* **THE TASK**:
Pull each line holding the word "scene" from the data.

* **MATERIAL PROVIDED**:
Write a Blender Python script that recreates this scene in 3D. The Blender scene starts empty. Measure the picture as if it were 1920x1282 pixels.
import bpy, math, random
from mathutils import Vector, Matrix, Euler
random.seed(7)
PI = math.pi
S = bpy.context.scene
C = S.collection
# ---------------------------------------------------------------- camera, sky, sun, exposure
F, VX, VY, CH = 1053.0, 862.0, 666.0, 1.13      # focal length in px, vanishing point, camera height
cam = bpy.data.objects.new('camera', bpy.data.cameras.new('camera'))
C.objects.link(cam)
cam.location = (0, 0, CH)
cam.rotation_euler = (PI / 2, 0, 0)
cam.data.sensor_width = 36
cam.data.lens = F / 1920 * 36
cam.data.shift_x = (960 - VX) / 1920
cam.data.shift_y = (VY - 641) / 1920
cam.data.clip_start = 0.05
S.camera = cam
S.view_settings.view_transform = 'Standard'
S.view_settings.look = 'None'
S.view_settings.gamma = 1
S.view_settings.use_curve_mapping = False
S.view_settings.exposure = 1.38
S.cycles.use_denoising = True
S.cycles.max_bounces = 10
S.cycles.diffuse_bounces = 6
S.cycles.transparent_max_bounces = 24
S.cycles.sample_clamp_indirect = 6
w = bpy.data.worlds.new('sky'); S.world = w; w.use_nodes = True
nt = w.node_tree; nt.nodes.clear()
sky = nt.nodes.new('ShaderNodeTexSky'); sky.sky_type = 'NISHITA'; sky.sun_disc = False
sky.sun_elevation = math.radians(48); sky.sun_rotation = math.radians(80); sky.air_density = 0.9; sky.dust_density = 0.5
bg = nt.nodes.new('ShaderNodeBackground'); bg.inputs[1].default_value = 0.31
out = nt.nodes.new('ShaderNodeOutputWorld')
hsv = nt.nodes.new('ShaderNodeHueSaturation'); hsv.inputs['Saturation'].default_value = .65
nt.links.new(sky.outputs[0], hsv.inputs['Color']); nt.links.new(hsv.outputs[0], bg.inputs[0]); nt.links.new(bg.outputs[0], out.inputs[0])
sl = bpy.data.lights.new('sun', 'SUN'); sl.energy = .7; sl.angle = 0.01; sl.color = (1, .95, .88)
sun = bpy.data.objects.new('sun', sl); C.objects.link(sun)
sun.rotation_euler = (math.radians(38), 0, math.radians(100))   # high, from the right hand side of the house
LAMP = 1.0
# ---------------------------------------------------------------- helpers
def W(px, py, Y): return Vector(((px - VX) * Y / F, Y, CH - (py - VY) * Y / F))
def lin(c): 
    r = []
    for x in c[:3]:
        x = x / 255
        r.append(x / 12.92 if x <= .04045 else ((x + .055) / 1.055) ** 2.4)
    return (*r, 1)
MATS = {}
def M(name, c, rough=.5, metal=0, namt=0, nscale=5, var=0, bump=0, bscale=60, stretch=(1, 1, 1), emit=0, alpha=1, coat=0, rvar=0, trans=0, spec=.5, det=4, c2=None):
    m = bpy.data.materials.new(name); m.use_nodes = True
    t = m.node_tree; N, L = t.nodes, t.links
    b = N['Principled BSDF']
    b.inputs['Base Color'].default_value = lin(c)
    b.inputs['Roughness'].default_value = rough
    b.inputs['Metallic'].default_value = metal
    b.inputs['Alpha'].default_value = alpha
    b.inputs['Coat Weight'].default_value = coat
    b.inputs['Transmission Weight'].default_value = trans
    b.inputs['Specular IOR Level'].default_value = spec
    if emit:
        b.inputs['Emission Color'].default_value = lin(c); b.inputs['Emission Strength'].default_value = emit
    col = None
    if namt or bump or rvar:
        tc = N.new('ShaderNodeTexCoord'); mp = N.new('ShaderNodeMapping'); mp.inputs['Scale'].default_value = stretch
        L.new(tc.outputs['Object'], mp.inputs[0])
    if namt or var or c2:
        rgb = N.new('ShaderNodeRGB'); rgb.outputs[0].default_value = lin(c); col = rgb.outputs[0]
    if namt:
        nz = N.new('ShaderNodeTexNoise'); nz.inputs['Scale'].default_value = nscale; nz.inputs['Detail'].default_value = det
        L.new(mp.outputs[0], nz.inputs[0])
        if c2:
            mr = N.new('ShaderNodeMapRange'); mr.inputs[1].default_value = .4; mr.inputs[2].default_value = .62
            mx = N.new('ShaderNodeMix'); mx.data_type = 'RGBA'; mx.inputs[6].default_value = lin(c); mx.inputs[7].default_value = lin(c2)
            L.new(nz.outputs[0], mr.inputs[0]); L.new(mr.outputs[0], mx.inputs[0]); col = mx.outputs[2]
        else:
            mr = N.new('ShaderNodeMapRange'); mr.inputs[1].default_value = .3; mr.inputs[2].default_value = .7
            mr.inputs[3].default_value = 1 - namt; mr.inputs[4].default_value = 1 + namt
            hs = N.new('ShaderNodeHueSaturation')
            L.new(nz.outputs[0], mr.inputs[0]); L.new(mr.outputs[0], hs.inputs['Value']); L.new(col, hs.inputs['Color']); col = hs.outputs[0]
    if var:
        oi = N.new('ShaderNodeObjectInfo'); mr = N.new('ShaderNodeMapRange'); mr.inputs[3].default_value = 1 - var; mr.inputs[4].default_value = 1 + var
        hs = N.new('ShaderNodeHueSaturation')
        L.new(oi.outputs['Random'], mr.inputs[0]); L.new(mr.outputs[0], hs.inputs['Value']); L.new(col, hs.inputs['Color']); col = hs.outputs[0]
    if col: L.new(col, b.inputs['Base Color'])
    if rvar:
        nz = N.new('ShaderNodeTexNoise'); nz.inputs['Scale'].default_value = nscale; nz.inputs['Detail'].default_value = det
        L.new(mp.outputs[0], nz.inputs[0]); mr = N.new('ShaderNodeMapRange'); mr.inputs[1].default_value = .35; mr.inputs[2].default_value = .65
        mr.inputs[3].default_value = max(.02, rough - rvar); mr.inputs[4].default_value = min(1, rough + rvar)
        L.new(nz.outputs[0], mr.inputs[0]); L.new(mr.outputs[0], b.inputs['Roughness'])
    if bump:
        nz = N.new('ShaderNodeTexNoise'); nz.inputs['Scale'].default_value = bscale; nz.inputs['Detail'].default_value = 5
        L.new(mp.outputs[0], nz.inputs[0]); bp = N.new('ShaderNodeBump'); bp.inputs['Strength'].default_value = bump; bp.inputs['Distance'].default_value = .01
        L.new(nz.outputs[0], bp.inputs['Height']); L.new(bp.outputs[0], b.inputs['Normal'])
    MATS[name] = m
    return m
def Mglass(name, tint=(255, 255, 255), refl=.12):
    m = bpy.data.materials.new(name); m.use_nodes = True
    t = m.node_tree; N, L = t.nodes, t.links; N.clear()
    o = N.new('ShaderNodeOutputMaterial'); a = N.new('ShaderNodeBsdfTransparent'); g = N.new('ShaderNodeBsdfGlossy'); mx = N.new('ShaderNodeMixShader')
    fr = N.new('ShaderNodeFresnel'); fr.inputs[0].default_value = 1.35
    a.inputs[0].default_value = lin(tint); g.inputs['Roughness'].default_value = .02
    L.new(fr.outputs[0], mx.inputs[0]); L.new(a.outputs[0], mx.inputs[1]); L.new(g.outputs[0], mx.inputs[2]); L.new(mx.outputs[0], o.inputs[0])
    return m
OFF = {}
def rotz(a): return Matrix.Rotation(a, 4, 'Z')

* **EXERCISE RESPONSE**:
Write a Blender Python script that recreates this scene in 3D. The Blender scene starts empty. Measure the picture as if it were 1920x1282 pixels.
S = bpy.context.scene